With respect to the views of the members of the Full Court I am of the opinion that this broad proposition should be rejected for it takes no account of the character of the invitation which, it seems to me, is the critical question in this case. It is true that the Full Court entertained the view that the invitation to the Broadbents "was an incident in the course of a campaign to raise money from the public" [F24] but there was quite insufficient evidence to establish the nature or character of any invitation extended to any other member of the public. Indeed, it is only proper to say that this question was not the subject of any real inquiry before the magistrate. Consequently, as I see it, the real question before us is simply whether the invitation to the Broadbents can, in the circumstances, be characterized as an invitation to the public.
It is unnecessary to re-state the facts which have already been fully set out by the Chief Justice but two things must be borne in mind. The first is that it is common ground that the invitation which was proved by the evidence was communicated to the Broadbents alone, and the second, that the Chief Justice has observed, and I agree with him, that this invitation "was not general but particular to them". I mention these matters because I think it is necessary to draw a distinction between the essential character of the invitation and the manner of its communication or publication and it is the former element and not the latter which is ultimately of critical importance in the case. With this distinction in mind I add that in a case where the invitation is in essence an invitation to the public generally it is of no consequence whether it is communicated or published to one or many members of the public whilst in other cases the invitation may be so communicated or so published as to make the invitation, so published or communicated, an invitation to the public.
In the present case there was, in my view, nothing in the character of the invitation extended to the Broadbents to invest it with the character of an invitation to the public and the evidence does not establish any other publication or communication of a like invitation generally.
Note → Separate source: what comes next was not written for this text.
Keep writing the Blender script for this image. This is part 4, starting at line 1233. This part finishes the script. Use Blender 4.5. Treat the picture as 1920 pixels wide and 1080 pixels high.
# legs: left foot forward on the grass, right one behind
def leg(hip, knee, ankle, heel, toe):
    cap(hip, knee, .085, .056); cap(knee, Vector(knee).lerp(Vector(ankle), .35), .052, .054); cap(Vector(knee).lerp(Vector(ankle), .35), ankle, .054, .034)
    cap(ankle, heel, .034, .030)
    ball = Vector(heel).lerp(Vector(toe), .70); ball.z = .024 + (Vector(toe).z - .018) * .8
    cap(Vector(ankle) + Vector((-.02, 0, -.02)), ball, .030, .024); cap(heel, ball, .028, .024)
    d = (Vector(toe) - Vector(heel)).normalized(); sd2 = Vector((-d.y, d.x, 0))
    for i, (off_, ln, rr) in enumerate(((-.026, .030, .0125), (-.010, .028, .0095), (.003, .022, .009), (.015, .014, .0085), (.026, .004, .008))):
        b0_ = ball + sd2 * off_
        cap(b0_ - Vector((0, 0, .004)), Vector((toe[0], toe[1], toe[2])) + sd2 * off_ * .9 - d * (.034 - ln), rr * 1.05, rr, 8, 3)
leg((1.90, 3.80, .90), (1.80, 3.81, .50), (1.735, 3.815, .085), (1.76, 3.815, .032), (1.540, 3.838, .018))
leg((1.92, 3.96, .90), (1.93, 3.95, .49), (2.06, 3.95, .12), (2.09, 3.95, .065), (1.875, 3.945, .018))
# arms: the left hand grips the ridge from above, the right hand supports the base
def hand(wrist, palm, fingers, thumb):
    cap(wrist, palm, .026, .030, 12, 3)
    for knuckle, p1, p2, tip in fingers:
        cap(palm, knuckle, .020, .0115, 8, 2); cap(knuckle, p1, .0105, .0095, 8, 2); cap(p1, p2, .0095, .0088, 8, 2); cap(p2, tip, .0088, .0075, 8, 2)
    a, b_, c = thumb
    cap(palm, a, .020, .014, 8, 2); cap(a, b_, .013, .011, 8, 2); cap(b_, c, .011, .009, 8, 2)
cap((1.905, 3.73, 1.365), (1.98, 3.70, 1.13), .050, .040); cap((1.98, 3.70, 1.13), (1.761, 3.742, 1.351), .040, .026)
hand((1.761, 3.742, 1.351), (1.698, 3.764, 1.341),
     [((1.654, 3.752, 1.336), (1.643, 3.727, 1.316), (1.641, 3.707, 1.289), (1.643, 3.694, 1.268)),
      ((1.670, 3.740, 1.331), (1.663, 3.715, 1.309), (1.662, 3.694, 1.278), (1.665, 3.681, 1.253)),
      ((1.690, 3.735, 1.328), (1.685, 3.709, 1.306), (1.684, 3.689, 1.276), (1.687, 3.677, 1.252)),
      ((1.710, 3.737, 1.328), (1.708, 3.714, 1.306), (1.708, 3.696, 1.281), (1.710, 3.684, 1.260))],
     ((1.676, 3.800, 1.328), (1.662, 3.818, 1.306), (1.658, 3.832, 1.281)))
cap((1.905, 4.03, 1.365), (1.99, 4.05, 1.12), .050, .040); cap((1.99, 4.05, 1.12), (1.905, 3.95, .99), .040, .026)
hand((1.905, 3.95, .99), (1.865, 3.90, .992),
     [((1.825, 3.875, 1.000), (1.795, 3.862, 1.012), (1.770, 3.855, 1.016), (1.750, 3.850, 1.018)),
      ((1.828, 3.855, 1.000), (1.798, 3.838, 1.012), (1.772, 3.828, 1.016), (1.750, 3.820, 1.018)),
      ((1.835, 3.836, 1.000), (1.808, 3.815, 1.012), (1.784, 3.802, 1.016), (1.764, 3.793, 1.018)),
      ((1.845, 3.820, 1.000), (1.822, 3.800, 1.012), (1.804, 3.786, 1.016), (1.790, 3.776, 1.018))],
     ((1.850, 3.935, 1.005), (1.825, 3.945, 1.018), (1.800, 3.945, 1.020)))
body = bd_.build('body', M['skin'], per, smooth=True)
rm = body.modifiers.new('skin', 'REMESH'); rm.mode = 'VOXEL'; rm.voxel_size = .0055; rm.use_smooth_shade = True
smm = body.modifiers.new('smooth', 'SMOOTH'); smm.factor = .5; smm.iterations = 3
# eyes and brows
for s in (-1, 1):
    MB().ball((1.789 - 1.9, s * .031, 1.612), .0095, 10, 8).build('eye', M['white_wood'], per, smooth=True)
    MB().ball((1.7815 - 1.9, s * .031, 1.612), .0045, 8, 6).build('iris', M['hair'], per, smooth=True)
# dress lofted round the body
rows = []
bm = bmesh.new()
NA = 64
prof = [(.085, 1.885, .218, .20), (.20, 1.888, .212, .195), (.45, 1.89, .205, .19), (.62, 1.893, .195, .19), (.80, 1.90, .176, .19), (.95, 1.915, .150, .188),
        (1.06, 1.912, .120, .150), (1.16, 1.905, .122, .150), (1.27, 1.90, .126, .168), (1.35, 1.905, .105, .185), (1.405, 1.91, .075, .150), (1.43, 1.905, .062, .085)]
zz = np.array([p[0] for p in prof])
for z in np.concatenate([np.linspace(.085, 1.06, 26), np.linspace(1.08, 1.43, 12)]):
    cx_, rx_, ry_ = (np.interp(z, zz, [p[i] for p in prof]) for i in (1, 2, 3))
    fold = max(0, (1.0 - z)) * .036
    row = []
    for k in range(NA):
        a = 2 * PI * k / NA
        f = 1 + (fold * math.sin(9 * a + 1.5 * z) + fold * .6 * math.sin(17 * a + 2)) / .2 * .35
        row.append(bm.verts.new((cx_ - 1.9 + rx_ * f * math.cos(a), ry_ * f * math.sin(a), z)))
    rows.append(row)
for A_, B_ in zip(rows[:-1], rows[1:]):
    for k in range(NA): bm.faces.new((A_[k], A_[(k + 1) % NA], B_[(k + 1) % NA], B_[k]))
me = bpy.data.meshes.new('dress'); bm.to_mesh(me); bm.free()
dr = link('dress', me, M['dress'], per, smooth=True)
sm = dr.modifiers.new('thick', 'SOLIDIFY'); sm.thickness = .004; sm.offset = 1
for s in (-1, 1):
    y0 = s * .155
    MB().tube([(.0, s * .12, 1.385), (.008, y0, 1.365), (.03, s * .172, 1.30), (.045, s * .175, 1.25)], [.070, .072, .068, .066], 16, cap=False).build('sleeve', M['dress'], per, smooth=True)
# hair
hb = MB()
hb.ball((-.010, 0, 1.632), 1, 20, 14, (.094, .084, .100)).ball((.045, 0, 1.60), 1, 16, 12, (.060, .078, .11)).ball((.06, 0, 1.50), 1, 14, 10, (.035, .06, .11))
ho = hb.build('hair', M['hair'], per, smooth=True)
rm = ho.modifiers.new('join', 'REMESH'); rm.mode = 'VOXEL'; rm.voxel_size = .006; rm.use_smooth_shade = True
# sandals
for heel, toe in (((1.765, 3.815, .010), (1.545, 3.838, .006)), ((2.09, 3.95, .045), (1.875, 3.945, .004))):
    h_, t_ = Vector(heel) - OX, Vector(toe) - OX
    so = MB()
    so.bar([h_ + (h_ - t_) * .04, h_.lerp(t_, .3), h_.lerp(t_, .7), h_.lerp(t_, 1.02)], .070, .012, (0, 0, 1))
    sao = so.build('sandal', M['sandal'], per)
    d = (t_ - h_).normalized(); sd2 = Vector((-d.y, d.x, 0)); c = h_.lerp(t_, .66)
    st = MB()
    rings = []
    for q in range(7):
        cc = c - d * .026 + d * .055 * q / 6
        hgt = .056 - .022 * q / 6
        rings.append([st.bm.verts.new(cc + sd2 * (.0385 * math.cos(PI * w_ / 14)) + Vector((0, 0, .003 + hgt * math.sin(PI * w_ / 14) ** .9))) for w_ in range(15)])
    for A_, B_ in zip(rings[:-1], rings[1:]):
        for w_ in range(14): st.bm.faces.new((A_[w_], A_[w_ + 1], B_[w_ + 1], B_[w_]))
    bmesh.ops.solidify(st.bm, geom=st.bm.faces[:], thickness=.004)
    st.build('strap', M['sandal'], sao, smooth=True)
It may be true, as the Full Court said, that the invitation to the Broadbents was "an incident in the course of a campaign to raise money from the public" [F25] but in order for the prosecution to succeed it was necessary to establish not merely that there was an invitation to the public to entrust moneys to the appellant for the purpose of investment but that there was an invitation to the public to deposit money with or lend money to the appellant and, further, that in extending that invitation the appellant used or made reference to the business name in question. To my mind the evidence is insufficient to establish that this occurred and, accordingly, I agree that the appeal should be allowed.